Mitigation - Action to reduce human impacts on the climate system, through cutting greenhouse gas emissions and enhancing greenhouse gas sinks. Examples include switching from fossil fuels to renewable energy technologies, cutting energy use and planting trees or protecting existing forests.

Non-linear effects - Impacts that do not change linearly with their driver.
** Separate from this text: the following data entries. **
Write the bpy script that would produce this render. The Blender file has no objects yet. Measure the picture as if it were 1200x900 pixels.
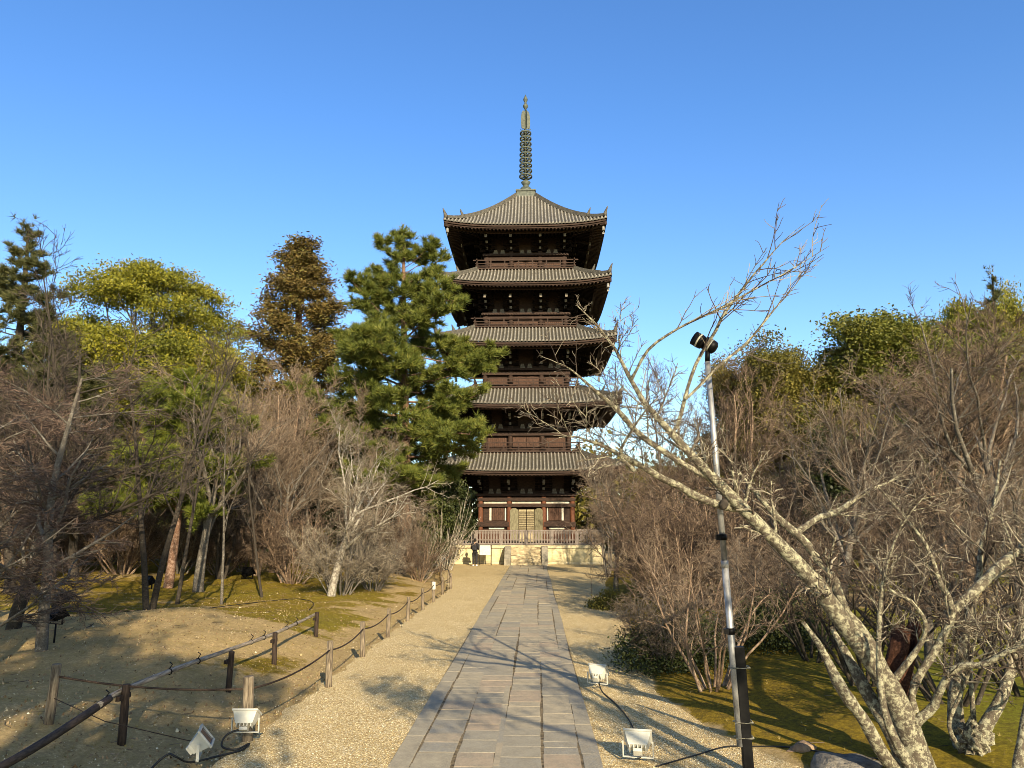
import bpy, math, random
import numpy as np
from mathutils import Vector, Matrix, Euler

random.seed(7)
SC = bpy.context.scene
COL = SC.collection

# ------------------------------------------------------------------ camera
F_PX, PITCH, EYE = 880.0, math.radians(10.56), 2.7
YAW = math.atan(27 * math.cos(PITCH) / F_PX)
cam_data = bpy.data.cameras.new('camera')
cam = bpy.data.objects.new('camera', cam_data)
COL.objects.link(cam)
cam.location = (0, 0, EYE)
cam.rotation_euler = (math.pi / 2 + PITCH, 0, YAW)
cam_data.sensor_width = 36.0
cam_data.lens = 36.0 * F_PX / 1200.0
cam_data.clip_start = 0.1
cam_data.clip_end = 5000
SC.camera = cam
_R = np.array(Euler((math.pi / 2 + PITCH, 0, YAW)).to_matrix())


def at(x, y, Y):
    """world point at forward distance Y seen at photo pixel (x, y) (1200 x 900)"""
    d = _R @ np.array([(x - 600) / F_PX, (450 - y) / F_PX, -1.0])
    return d * (Y / d[1]) + np.array([0, 0, EYE])


def X_at(x, Y):
    return float(at(x, 614, Y)[0])


# ------------------------------------------------------------------ materials
def nodes_of(m):
    m.use_nodes = True
    nt = m.node_tree
    nt.nodes.clear()
    return nt, nt.nodes, nt.links


def new_mat(name, rough=0.75, spec=0.3, metal=0.0):
    m = bpy.data.materials.new(name)
    nt, N, L = nodes_of(m)
    out = N.new('ShaderNodeOutputMaterial')
    b = N.new('ShaderNodeBsdfPrincipled')
    b.inputs['Roughness'].default_value = rough
    b.inputs['Specular IOR Level'].default_value = spec
    b.inputs['Metallic'].default_value = metal
    L.new(b.outputs[0], out.inputs[0])
    return m, N, L, b


def c4(c):
    return (c[0], c[1], c[2], 1.0)


def coord(N, L, scale=(1, 1, 1)):
    tc = N.new('ShaderNodeTexCoord')
    mp = N.new('ShaderNodeMapping')
    mp.inputs['Scale'].default_value = scale
    L.new(tc.outputs['Object'], mp.inputs[0])
    return mp.outputs[0]


def noise(N, L, vec, scale, detail=4, rough=0.6):
    n = N.new('ShaderNodeTexNoise')
    n.inputs['Scale'].default_value = scale
    n.inputs['Detail'].default_value = detail
    n.inputs['Roughness'].default_value = rough
    L.new(vec, n.inputs['Vector'])
    return n.outputs[0]


def ramp(N, L, fac, stops, interp='LINEAR'):
    r = N.new('ShaderNodeValToRGB')
    r.color_ramp.interpolation = interp
    e = r.color_ramp.elements
    while len(e) < len(stops):
        e.new(0.5)
    for i, (p, c) in enumerate(stops):
        e[i].position = p
        e[i].color = c4(c)
    L.new(fac, r.inputs[0])
    return r.outputs[0]


def mix(N, L, fac, a, b, mode='MIX'):
    m = N.new('ShaderNodeMix')
    m.data_type = 'RGBA'
    m.blend_type = mode
    for sock, v in ((m.inputs[0], fac), (m.inputs[6], a), (m.inputs[7], b)):
        if isinstance(v, (int, float)):
            sock.default_value = v
        elif isinstance(v, tuple):
            sock.default_value = c4(v)
        else:
            L.new(v, sock)
    return m.outputs[2]


def bump(N, L, b, height, strength, dist):
    bp = N.new('ShaderNodeBump')
    bp.inputs['Strength'].default_value = strength
    bp.inputs['Distance'].default_value = dist
    L.new(height, bp.inputs['Height'])
    L.new(bp.outputs[0], b.inputs['Normal'])


def noisy(name, c1, c2, scale=4, stretch=(1, 1, 1), rough=0.8, spec=0.25, bmp=0.3, bdist=0.01, metal=0.0, lo=0.35, hi=0.65, detail=5):
    m, N, L, b = new_mat(name, rough, spec, metal)
    v = coord(N, L, stretch)
    n = noise(N, L, v, scale, detail)
    L.new(ramp(N, L, n, [(lo, c1), (hi, c2)]), b.inputs['Base Color'])
    if bmp:
        bump(N, L, b, noise(N, L, v, scale * 3, 4), bmp, bdist)
    return m


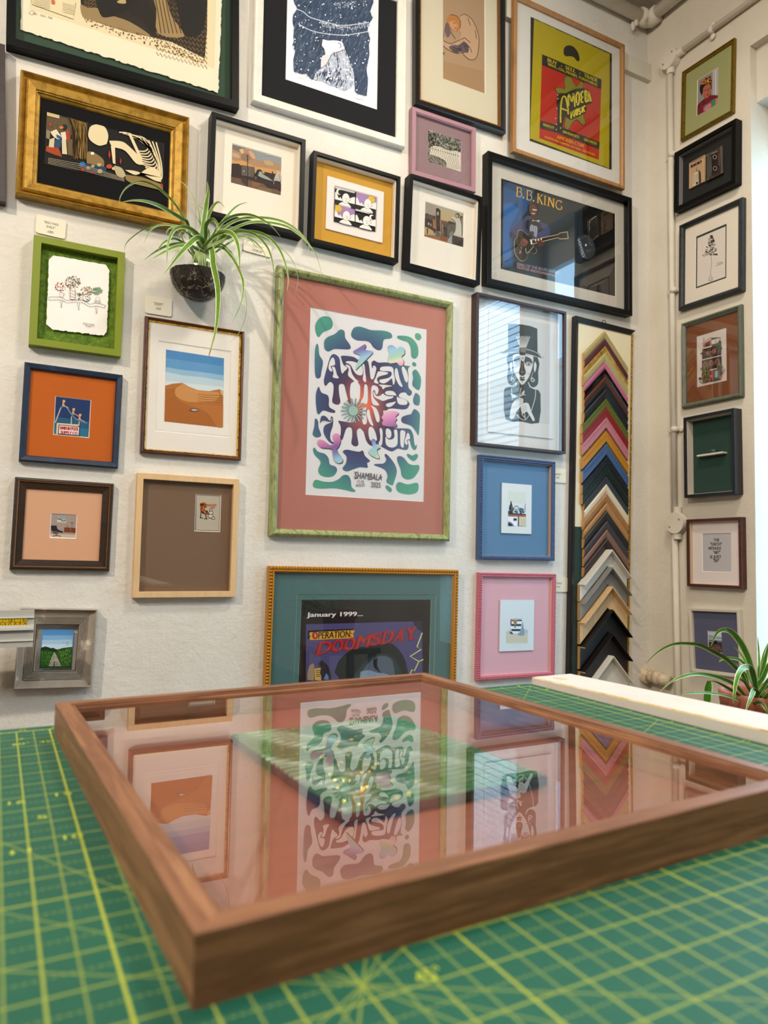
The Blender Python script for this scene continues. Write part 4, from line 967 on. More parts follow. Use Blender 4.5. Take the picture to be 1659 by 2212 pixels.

For example, temperature increases may have an adverse impact on marine animals, but the impact may increase more steeply for a 1 degree rise at higher temperatures than for a 1 degree rise at lower temperatures.

Socio-economic scenarios - Scenarios describing the behaviour of society in terms of factors such as population growth, economic growth, employment, technical innovation, income inequality and conflict.

Thresholds - A point or level at which sudden or rapid change occurs or new properties emerge in an ecological, economic or other system, invalidating predictions based on mathematical relationships that apply at lower levels. Examples include an increase in temperature or decrease in food availability to the point where a species can no longer survive in a certain location, forcing migration.

Tipping points - A tipping point is the point at which sudden, dramatic change occurs, with positive feedbacks that tip a system into a new state. Examples include the collapse of large ice sheets as temperatures increase, which would result in accelerated sea level rise and increased warming due to the loss of the albedo effect (reflectance of the sun from the white surface of the ice) 

Vulnerability - Vulnerability is the degree to which a system is susceptible to, and unable to cope with, adverse effects of climate change, including climate variability and extremes. Vulnerability is a function of the character, magnitude, and rate of climate change and variation to which a system is exposed, its sensitivity, and its adaptive capacity.